先祖代々、引き継いできたお墓や仏壇、これらについては、法定相続の対象とはなりません。
それでは、お墓や仏壇は、誰が引き継ぐことになるのでしょうか。
まず、民法の規定から
民法第897条1項は次のとおり定めています。
「系譜、祭具及び墳墓の所有権は、前条の規定にかかわらず、慣習に従って祖先の祭祀を主宰すべき者が承継する。ただし、被相続人の指定に従って祖先の祭祀を主宰すべき者があるときは、その者が承継する。
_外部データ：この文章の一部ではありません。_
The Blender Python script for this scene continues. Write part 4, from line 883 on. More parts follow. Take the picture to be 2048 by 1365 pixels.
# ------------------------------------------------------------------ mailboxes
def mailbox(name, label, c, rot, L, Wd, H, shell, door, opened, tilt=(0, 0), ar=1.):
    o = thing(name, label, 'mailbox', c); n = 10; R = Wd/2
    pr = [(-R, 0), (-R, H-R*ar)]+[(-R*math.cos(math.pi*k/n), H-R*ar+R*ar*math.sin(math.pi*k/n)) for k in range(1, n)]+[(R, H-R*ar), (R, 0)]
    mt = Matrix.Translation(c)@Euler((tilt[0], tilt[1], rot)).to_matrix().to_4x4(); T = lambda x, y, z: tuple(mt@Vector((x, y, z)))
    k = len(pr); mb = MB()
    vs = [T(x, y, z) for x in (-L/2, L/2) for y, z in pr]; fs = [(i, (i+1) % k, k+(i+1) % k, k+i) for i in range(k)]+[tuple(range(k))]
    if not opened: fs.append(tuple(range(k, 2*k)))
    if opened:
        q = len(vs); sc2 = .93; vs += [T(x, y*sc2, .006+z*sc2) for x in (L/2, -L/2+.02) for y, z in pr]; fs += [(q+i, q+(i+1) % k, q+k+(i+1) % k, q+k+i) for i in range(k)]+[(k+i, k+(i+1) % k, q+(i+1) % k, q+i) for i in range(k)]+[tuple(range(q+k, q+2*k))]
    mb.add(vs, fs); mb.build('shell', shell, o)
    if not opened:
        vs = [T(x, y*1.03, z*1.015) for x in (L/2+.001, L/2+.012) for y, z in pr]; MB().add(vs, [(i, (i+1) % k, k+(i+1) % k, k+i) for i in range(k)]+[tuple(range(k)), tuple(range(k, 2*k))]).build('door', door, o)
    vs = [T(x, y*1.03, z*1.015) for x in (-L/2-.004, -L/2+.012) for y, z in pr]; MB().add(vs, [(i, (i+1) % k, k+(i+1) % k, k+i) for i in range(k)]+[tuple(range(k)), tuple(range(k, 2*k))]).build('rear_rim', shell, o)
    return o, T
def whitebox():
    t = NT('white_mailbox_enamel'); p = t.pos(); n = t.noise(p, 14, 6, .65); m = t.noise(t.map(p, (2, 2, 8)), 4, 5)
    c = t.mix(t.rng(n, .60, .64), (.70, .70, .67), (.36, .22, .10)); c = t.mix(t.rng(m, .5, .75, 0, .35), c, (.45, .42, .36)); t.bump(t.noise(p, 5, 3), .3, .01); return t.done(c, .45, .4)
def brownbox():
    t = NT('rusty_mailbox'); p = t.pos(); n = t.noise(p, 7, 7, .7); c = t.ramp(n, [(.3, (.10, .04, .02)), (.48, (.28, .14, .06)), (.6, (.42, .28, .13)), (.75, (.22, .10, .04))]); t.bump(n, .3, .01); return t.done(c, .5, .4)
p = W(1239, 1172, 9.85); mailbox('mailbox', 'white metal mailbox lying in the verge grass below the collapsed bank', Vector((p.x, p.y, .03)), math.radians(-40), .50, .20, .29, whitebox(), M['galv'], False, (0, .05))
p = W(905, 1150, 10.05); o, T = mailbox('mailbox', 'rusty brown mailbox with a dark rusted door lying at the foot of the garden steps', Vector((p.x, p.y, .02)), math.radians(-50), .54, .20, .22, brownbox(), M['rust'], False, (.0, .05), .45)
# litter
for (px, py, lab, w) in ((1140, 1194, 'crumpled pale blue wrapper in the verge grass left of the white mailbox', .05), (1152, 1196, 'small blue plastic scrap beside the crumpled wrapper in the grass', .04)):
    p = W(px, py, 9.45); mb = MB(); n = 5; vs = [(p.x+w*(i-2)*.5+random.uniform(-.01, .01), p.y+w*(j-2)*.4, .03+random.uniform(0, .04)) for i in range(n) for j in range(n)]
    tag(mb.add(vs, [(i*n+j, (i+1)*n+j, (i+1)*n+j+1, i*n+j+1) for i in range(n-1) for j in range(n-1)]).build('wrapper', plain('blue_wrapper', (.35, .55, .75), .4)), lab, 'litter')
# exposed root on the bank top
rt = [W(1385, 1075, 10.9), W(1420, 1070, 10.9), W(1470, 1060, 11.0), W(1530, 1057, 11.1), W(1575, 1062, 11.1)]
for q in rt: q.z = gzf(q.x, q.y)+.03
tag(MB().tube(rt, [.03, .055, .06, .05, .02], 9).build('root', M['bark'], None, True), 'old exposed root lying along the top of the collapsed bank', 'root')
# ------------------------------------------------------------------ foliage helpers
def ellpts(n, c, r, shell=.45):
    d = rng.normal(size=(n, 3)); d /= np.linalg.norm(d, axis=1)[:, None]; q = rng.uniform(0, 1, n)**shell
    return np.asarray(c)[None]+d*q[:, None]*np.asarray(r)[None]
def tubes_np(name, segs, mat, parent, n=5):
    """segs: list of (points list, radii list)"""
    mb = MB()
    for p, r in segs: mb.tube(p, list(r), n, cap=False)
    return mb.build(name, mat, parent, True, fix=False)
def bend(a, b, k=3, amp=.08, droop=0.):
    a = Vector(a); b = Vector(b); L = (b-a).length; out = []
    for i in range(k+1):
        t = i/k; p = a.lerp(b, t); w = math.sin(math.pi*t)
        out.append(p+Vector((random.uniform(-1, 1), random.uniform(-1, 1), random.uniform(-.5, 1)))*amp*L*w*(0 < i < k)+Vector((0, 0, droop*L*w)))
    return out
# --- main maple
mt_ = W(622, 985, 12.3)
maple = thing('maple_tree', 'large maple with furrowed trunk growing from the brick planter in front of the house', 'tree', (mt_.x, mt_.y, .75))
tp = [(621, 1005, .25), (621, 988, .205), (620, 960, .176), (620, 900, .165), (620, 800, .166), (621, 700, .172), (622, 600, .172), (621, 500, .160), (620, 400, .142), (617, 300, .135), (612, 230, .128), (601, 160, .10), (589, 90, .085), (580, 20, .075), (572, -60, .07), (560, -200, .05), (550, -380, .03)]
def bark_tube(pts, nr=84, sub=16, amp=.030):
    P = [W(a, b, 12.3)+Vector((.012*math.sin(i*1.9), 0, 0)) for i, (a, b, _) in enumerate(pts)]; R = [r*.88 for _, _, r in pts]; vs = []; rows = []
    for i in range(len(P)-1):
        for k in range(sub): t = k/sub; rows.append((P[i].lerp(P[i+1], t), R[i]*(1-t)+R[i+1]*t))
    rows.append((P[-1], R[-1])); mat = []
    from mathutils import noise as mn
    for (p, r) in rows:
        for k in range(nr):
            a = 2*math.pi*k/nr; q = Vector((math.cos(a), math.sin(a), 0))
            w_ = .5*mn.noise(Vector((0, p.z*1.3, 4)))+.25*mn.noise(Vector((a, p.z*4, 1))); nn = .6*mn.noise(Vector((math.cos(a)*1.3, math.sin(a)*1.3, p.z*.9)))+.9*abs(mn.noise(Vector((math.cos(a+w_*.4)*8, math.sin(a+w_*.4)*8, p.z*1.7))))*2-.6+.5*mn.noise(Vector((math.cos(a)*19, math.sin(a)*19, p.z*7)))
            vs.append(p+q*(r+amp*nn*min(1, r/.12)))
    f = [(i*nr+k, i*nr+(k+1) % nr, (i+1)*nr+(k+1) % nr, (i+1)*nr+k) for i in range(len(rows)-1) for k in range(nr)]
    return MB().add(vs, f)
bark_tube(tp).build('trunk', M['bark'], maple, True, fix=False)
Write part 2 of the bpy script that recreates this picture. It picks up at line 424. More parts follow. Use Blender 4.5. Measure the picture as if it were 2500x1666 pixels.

」
ここでいう前条(896条)とは、法定相続一般の規定を示しています。
つまり、法定相続の規定にかかわらず、まず、慣習によって承継するとし、ただし、祭祀を承継していた被相続人が承継者を指定していた場合は、この指定が優先するとしています。
上記条項が示す、「系譜」とは、家系図や過去帳のようなものを示します。
「祭具」は、位牌、仏壇、仏具、神棚のような類です。
そして、「墳墓」は、墓石や墓碑のようなものです。
したがって、お墓や仏壇は、相続とは別のルールで、引き継ぐ人が決まるのです。
祭祀の承継者の指定とは
祭祀の承継者であった被相続人が生前に遺言などで、承継者を指定していれば、これが優先しますが、指定がなければ、慣習によって承継します。
この指定の形式は、相続に関する遺言と異なり、厳格な要式が定められているわけでなく、正式な遺言書でなく、普通の書面でも、口頭でもよいとされています。
ただ、後日争いとなることも十分ありますので、出来る限り、被相続人の生前の意思が明確に示せるような形を残すべきです。
慣習とは
被相続人が承継者を指定しなかった場合、慣習により決まりますが、慣習とは、どのようなものが基準になるでしょうか。
まず、一般的に、被相続人の地域の慣習が参考にされます。
これに、被相続人の過去の居住地、職種などを検討することにもなります。
これらを踏まえると、通常、特定の人が祭祀の承継者であろうと判明し、相続人間で特に争われることがないことが多いかと思われます。
慣習で決まらない場合は
慣習では、誰が祭祀承継するものかわからない場合、最終的には裁判所が決めることになります(民法第897条2項)。
争いの相手方の住所地を管轄する裁判所か、合意で定めた家庭裁判所に、祭祀承継者指定の調停を申立して相手方と話合をして決めることができます。
話合ができなければ、最終的には、審判手続きに移行して、家庭裁判所が決めます。
子ども達が祭祀承継でもめないために
このように、祭祀の承継は、法定相続と異なります。
被相続人が亡くなられた後に、祭祀の承継者でもめるということがないようにするには、生前に、祭祀の承継者を指定しておくことに尽きます。
指定の方法は、公正証書遺言がベストであり、相続財産の遺言をされる際は、祭祀承継者の指定もセットで記載しておくのが一番よいでしょう。